■ The problem
Return the lines from the one that contains "m_dark = dirt_mat('topsoil" through the one that contains "loft('embankment', lambda y: [(cor(TR, y)", both included, exactly as written and with nothing added.

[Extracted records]

%%

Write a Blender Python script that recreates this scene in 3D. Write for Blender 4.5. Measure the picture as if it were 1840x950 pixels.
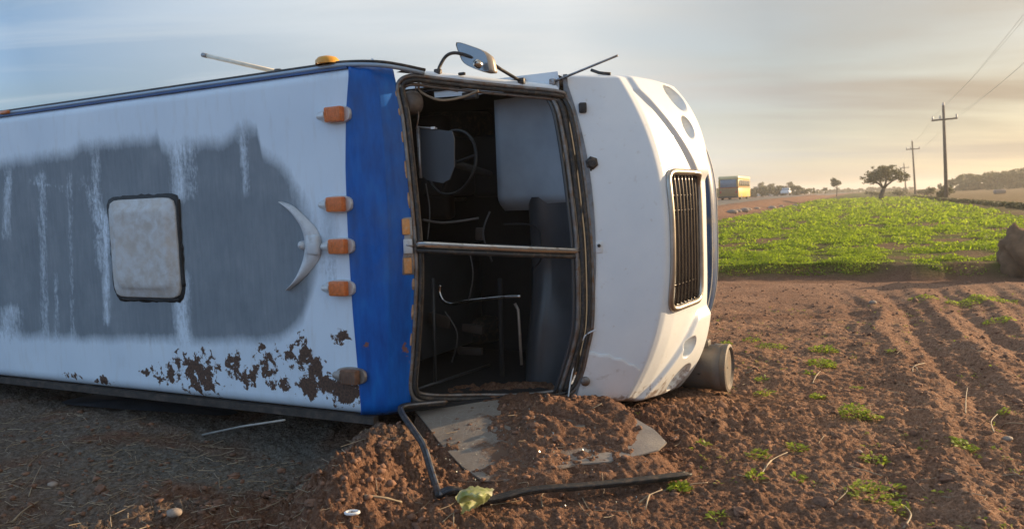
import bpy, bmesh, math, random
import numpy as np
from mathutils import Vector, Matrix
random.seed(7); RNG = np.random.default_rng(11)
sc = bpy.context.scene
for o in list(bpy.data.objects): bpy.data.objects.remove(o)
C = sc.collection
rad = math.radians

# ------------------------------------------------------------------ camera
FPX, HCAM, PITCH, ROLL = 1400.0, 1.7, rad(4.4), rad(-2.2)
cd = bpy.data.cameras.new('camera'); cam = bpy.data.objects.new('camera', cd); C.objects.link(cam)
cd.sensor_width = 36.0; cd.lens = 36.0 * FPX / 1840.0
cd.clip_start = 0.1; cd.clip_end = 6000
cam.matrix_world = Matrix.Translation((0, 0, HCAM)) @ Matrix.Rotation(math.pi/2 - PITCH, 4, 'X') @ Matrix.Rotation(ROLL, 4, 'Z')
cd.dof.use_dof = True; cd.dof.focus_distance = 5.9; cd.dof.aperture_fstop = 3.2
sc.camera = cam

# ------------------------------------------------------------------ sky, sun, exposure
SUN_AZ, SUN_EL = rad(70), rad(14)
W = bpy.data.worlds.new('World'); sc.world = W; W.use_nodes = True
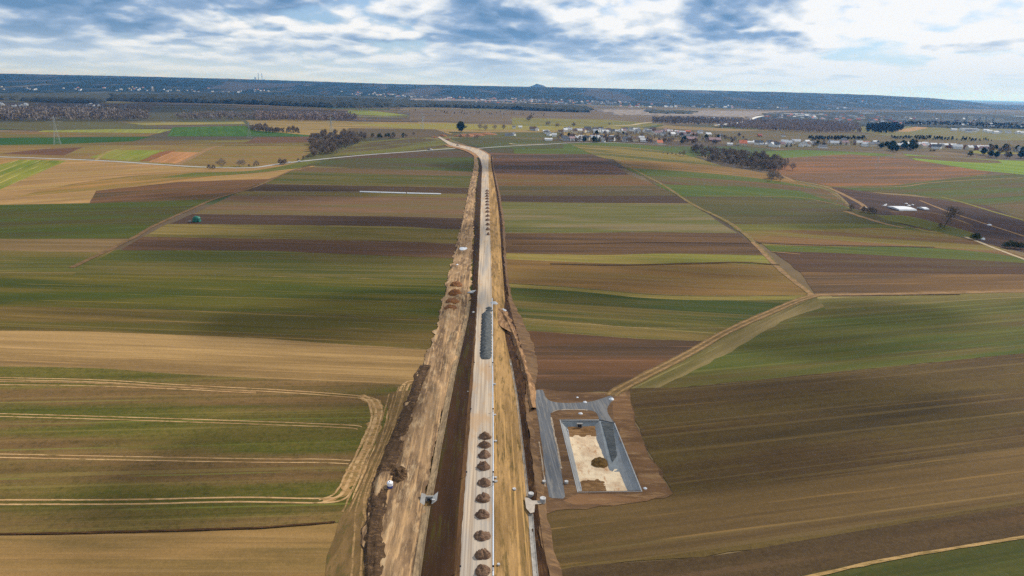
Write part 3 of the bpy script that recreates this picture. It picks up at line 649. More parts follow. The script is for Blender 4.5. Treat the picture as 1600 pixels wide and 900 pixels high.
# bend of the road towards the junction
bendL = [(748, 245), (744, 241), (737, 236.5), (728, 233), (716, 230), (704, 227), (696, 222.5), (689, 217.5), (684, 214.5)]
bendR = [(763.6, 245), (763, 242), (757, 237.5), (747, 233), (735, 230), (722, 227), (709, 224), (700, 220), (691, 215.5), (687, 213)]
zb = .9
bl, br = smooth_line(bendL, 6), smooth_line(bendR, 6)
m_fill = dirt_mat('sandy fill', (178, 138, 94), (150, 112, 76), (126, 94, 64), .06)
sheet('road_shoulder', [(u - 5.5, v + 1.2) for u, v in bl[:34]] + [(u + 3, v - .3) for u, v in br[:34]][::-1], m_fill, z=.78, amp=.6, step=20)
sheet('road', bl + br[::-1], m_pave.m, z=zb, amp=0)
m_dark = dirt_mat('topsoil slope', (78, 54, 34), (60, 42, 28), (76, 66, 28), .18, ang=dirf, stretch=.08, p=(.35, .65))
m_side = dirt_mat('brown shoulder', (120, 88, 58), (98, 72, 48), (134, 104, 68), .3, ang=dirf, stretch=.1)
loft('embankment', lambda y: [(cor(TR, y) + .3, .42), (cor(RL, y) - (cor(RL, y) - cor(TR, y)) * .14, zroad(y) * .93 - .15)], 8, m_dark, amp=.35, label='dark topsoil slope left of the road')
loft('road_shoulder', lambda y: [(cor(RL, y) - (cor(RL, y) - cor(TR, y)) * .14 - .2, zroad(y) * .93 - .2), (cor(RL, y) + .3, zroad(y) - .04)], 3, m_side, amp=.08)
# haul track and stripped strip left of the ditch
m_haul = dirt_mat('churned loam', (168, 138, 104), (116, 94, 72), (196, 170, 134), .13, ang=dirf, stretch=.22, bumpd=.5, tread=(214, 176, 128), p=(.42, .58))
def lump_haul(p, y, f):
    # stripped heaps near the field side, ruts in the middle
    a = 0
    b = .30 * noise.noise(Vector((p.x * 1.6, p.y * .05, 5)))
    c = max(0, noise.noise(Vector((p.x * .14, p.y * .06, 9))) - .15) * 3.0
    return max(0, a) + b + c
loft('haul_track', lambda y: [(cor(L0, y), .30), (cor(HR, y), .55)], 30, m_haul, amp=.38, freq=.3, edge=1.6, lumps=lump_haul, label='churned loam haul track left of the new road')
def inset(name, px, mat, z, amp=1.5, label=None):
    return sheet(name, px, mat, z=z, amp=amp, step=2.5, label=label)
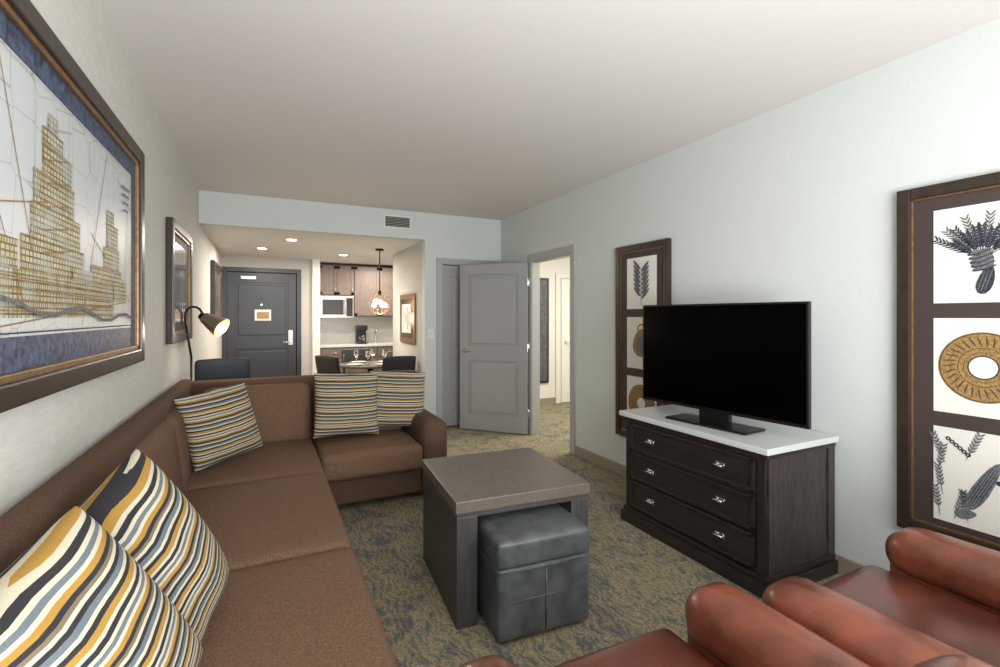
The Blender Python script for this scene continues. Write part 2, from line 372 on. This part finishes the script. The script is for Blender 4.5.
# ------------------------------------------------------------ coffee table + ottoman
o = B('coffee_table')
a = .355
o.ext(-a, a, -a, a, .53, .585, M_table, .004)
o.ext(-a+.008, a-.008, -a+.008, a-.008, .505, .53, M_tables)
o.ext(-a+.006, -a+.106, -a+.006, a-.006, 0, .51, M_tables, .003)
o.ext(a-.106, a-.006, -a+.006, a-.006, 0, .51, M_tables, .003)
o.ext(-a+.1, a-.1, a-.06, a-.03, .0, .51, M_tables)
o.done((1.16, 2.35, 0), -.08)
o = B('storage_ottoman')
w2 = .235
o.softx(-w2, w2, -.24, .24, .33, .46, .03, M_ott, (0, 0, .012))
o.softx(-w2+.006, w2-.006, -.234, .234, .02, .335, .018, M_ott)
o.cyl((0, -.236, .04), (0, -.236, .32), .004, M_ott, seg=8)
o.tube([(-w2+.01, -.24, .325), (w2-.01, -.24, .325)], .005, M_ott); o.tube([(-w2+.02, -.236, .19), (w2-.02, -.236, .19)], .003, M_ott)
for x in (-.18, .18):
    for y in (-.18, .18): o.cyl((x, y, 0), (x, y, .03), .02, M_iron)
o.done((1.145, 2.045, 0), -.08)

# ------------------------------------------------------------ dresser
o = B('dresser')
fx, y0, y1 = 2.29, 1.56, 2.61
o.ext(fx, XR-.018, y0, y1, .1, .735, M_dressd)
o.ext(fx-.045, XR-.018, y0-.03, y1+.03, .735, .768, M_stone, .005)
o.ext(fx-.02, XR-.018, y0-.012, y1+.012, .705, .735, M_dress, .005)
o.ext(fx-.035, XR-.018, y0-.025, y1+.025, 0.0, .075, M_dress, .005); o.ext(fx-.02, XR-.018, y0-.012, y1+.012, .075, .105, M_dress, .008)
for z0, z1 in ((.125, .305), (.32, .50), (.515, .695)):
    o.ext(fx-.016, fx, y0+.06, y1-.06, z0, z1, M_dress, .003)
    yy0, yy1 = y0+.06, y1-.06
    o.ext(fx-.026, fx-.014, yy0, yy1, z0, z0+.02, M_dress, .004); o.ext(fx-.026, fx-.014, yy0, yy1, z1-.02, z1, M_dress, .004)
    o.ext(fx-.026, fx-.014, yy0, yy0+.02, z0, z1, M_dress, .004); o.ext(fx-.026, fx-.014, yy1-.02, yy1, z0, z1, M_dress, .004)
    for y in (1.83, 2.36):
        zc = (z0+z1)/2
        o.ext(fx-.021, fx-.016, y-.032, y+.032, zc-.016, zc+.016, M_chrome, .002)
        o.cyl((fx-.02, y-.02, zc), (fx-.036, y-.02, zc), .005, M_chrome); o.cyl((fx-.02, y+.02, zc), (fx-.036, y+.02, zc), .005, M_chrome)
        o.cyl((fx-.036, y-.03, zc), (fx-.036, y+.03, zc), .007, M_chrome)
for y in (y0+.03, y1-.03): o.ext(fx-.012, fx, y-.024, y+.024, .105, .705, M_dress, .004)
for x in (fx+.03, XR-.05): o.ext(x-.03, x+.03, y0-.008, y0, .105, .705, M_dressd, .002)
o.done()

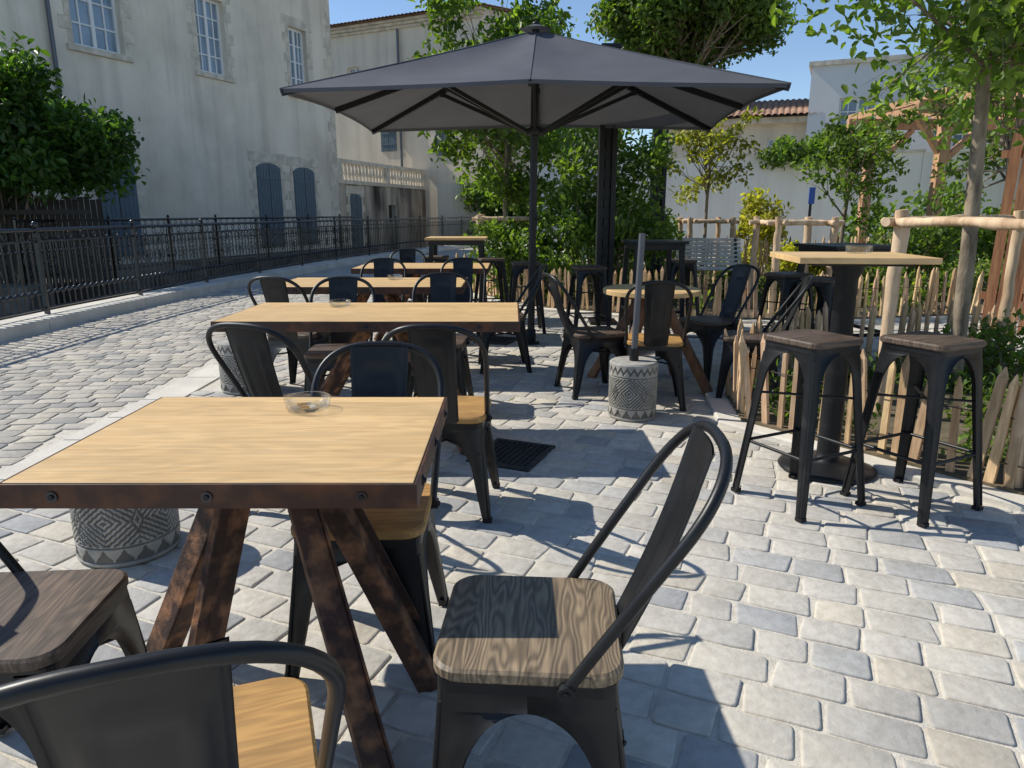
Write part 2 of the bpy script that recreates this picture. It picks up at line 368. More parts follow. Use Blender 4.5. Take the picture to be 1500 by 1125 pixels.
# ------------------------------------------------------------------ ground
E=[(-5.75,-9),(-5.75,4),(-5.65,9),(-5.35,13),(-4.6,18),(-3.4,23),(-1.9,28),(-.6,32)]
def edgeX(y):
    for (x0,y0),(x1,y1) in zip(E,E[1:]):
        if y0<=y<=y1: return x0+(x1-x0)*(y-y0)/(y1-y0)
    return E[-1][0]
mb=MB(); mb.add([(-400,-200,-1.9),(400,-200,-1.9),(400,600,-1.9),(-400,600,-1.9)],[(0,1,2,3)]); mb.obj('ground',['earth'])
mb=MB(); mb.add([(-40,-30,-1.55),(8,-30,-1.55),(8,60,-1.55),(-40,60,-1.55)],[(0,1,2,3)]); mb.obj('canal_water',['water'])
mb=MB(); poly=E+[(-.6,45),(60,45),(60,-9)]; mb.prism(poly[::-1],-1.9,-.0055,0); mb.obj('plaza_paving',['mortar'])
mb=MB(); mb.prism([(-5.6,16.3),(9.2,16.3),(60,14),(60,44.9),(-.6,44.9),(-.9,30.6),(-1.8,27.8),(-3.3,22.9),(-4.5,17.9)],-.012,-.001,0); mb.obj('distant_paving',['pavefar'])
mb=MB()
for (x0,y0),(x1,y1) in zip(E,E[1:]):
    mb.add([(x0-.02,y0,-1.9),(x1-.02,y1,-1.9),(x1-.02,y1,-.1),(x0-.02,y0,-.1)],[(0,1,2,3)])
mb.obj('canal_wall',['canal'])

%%

■ In response
m_dark = dirt_mat('topsoil slope', (78, 54, 34), (60, 42, 28), (76, 66, 28), .18, ang=dirf, stretch=.08, p=(.35, .65))
m_side = dirt_mat('brown shoulder', (120, 88, 58), (98, 72, 48), (134, 104, 68), .3, ang=dirf, stretch=.1)
loft('embankment', lambda y: [(cor(TR, y) + .3, .42), (cor(RL, y) - (cor(RL, y) - cor(TR, y)) * .14, zroad(y) * .93 - .15)], 8, m_dark, amp=.35, label='dark topsoil slope left of the road')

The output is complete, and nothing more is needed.